В боях за Дон - М. Н. Алексеенко

В боях за Дон читать книгу онлайн
В публикуемых материалах рассказывается о сражениях советских воинов с немецко-фашистскими захватчиками на Дону в 1941–1943 годах.
Книга адресована широкому кругу читателей.
Вы, которым еще воевать, вы, которым еще жить и строить, поглядите вдаль, представьте себе сизую от снега, черную от разрывов, злую от огня степь, и неукротимый топот танков над Доном, и треск ломающихся орудий, и вой снарядов, и битву одного против десяти, и двух раненых товарищей, что зубами тянут на плащ-палатке третьего, умирающего… Представьте этих русских и украинских парней и отдайте им земной поклон, и спойте песню о них…
Раненых угощаем водкой, кормим, перевязываем и отправляем в санбат. Прощальные солдатские поцелуи. Харитоненко поднимает пробитые руки:
— Не могу обнять вас, товарищи, но не в позорном деле, а в честном бою пролил кровь. До свидания. Бейтесь хорошо, идите далеко, а мы еще вернемся и повоюем вместе.
К утру возвращаются остальные… Танки сделали свое дело: оборона врага шатается, как гнилой зуб. Нет, потери меньше, чем я думал, — два убитых, один, Овчинников, умер в медсанбате от ран. Позже всех вернулся Холодков.
— Вас считали убитым…
— Меня? Да у меня ни одной царапины.
— А что с вами стало?
— А ничего. Увидел раненого, спрыгнул с танка, перевязал, направил в тыл. Пошел за танками, думал, попадет навстречу, проголосую по-американски, подвезут. Ну, так и ходил, пока танки ходили, где гранату в землянку швырнешь, где фриц на мушку сядет. У них там суматоха, за своего издалека принимают.
— Где же вы гранат столько набрали, что на целые сутки хватило?
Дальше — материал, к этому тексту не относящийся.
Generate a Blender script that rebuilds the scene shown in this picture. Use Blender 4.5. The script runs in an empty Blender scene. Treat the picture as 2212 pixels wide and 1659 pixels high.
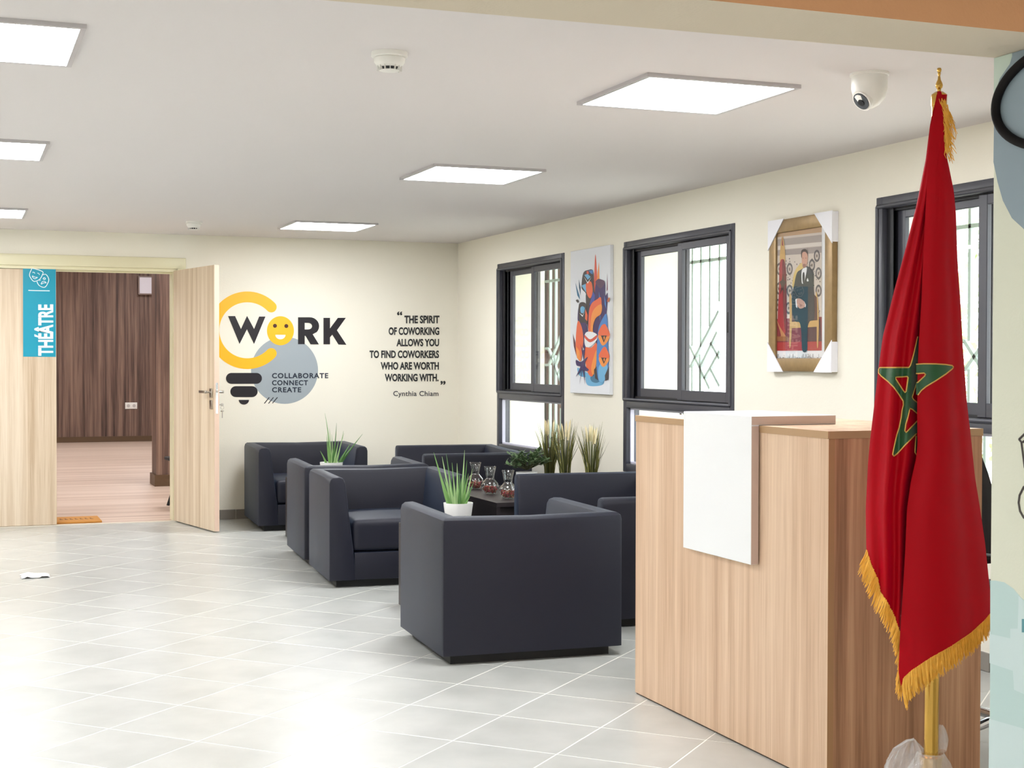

— Да там немецкими все дороги и тропинки завалены, под гусеницами, как орехи, лопаются. Потом танки ушли, и я совершил организованный отход. Погреться бы трошки…
Получает «норму», идет отдыхать…
17.12.42. В штаб приводят большую партию пленных, среди них — подполковник. Допрашиваем. Он — командир корпусного саперного батальона, был брошен в семнадцатую по счету контратаку вместе со спешенным кавэскадроном. Контратака провалилась. Больше резервов нет.
18.12.42. Бой достиг кульминационного пункта. Грохот движется волнами, как прибой. Все больше пленных, все дальше в оборону вгрызаются части.
19.12.42. Вечером свертываю штаб и сам выезжаю на запад. Проезжаем Н.- и В.-Калининский. Хутора разнесены в щепки. На дороге в бурьяне — немецкие винтовки, патроны, пулеметы, трупы, раздавленные орудия, сгоревшие легкие немецкие танки, магнитные мины.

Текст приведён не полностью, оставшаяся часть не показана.